--- begin Recorded data ---

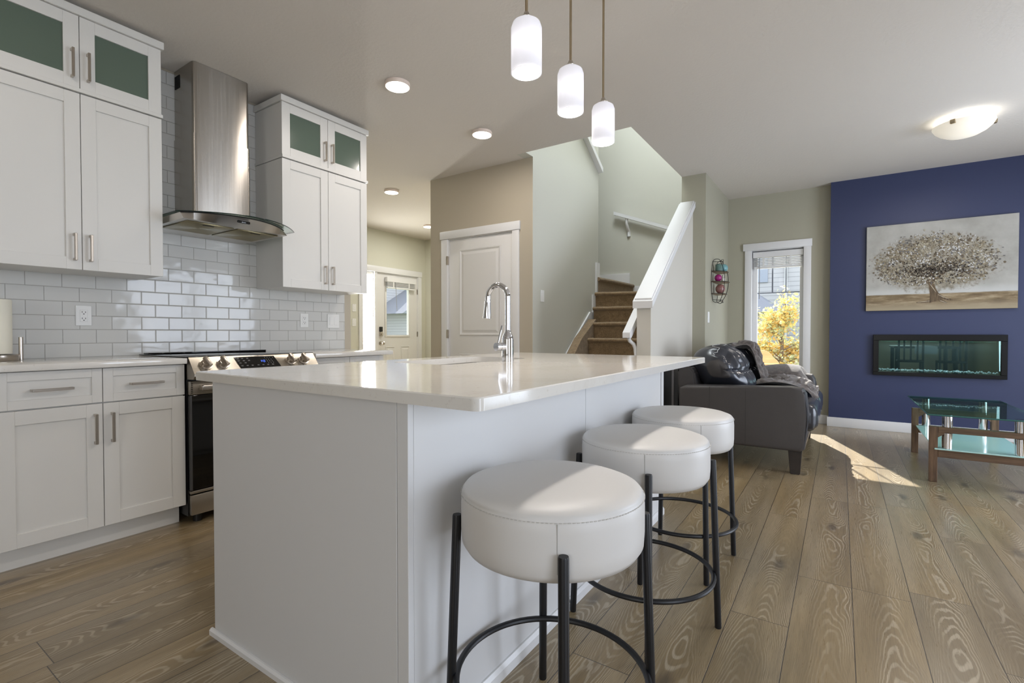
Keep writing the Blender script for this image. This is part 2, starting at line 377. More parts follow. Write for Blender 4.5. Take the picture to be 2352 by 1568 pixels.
bm = B(); box(bm, -1.44, -1.3, 3.9, 6.58, 3.04, 5.3); box(bm, -2.56, -1.3, 3.78, 3.9, 3.04, 5.3); box(bm, -3.6, -3.46, 5.46, 6.58, 0, 5.3); box(bm, -3.46, -2.56, 5.46, 5.56, 2.74, 5.3)
box(bm, -3.6, -1.3, 3.78, 6.72, 5.3, 5.4); struct('wall_upstairs', bm, PAINT_STAIR, 'pale upper stairwell walls seen through the ceiling opening')
bm = B(); prism(bm, [(4.06, 0), (5.45, 0), (5.45, 2.392), (4.06, 1.285)], 'x', -1.44, -1.32)
struct('wall_pony', bm, mat('half_wall_paint', (206, 202, 192), .55), 'sloping half wall beside the stairs under a white cap')
bm = B()
for x0, x1, z0, z1 in ((-1.19, -.93, 0, CZ), (-.35, 2.95, 0, CZ), (-.93, -.35, 0, .55), (-.93, -.35, 2.075, CZ)): box(bm, x0, x1, 6.7, 6.86, z0, z1)
struct('wall_window', bm, PAINT_LIVING, 'greige living room wall around the tall narrow window')
bm = B()
for x0, x1, z0, z1 in ((-.1, .335, 0, CZ), (1.30, 1.74, 0, CZ), (.335, 1.30, 0, .635), (.335, 1.30, .975, CZ)): box(bm, x0, x1, 6.585, 6.7, z0, z1)
struct('wall_blue', bm, BLUE, 'navy blue accent wall holding the fireplace and tree painting')
bm = B()
for y0, y1, z0, z1 in ((-3.75, -1.2, 0, CZ), (.7, 3.2, 0, CZ), (-1.2, .7, 2.2, CZ), (-1.2, .7, 0, .2), (5.4, 6.86, 0, CZ), (3.2, 5.4, 2.2, CZ), (3.2, 5.4, 0, .08)): box(bm, 2.8, 2.95, y0, y1, z0, z1)
struct('wall_right', bm, PAINT, 'greige wall with the patio door, right of the camera')
bm = B()
for x0, x1, z0, z1 in ((-3.74, -.55, 0, CZ), (1.75, 2.95, 0, CZ), (-.55, 1.75, 0, .85), (-.55, 1.75, 2.15, CZ)): box(bm, x0, x1, -3.75, -3.6, z0, z1)
struct('wall_back', bm, PAINT, 'greige wall with the dining window, behind the camera')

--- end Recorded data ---

▶ Direction
Reproduce all of the material above word for word. Omit the pictures.

▶ The solution
Keep writing the Blender script for this image. This is part 2, starting at line 377. More parts follow. Write for Blender 4.5. Take the picture to be 2352 by 1568 pixels.
bm = B(); box(bm, -1.44, -1.3, 3.9, 6.58, 3.04, 5.3); box(bm, -2.56, -1.3, 3.78, 3.9, 3.04, 5.3); box(bm, -3.6, -3.46, 5.46, 6.58, 0, 5.3); box(bm, -3.46, -2.56, 5.46, 5.56, 2.74, 5.3)
box(bm, -3.6, -1.3, 3.78, 6.72, 5.3, 5.4); struct('wall_upstairs', bm, PAINT_STAIR, 'pale upper stairwell walls seen through the ceiling opening')
bm = B(); prism(bm, [(4.06, 0), (5.45, 0), (5.45, 2.392), (4.06, 1.285)], 'x', -1.44, -1.32)
struct('wall_pony', bm, mat('half_wall_paint', (206, 202, 192), .55), 'sloping half wall beside the stairs under a white cap')
bm = B()
for x0, x1, z0, z1 in ((-1.19, -.93, 0, CZ), (-.35, 2.95, 0, CZ), (-.93, -.35, 0, .55), (-.93, -.35, 2.075, CZ)): box(bm, x0, x1, 6.7, 6.86, z0, z1)
struct('wall_window', bm, PAINT_LIVING, 'greige living room wall around the tall narrow window')
bm = B()
for x0, x1, z0, z1 in ((-.1, .335, 0, CZ), (1.30, 1.74, 0, CZ), (.335, 1.30, 0, .635), (.335, 1.30, .975, CZ)): box(bm, x0, x1, 6.585, 6.7, z0, z1)
struct('wall_blue', bm, BLUE, 'navy blue accent wall holding the fireplace and tree painting')
bm = B()
for y0, y1, z0, z1 in ((-3.75, -1.2, 0, CZ), (.7, 3.2, 0, CZ), (-1.2, .7, 2.2, CZ), (-1.2, .7, 0, .2), (5.4, 6.86, 0, CZ), (3.2, 5.4, 2.2, CZ), (3.2, 5.4, 0, .08)): box(bm, 2.8, 2.95, y0, y1, z0, z1)
struct('wall_right', bm, PAINT, 'greige wall with the patio door, right of the camera')
bm = B()
for x0, x1, z0, z1 in ((-3.74, -.55, 0, CZ), (1.75, 2.95, 0, CZ), (-.55, 1.75, 0, .85), (-.55, 1.75, 2.15, CZ)): box(bm, x0, x1, -3.75, -3.6, z0, z1)
struct('wall_back', bm, PAINT, 'greige wall with the dining window, behind the camera')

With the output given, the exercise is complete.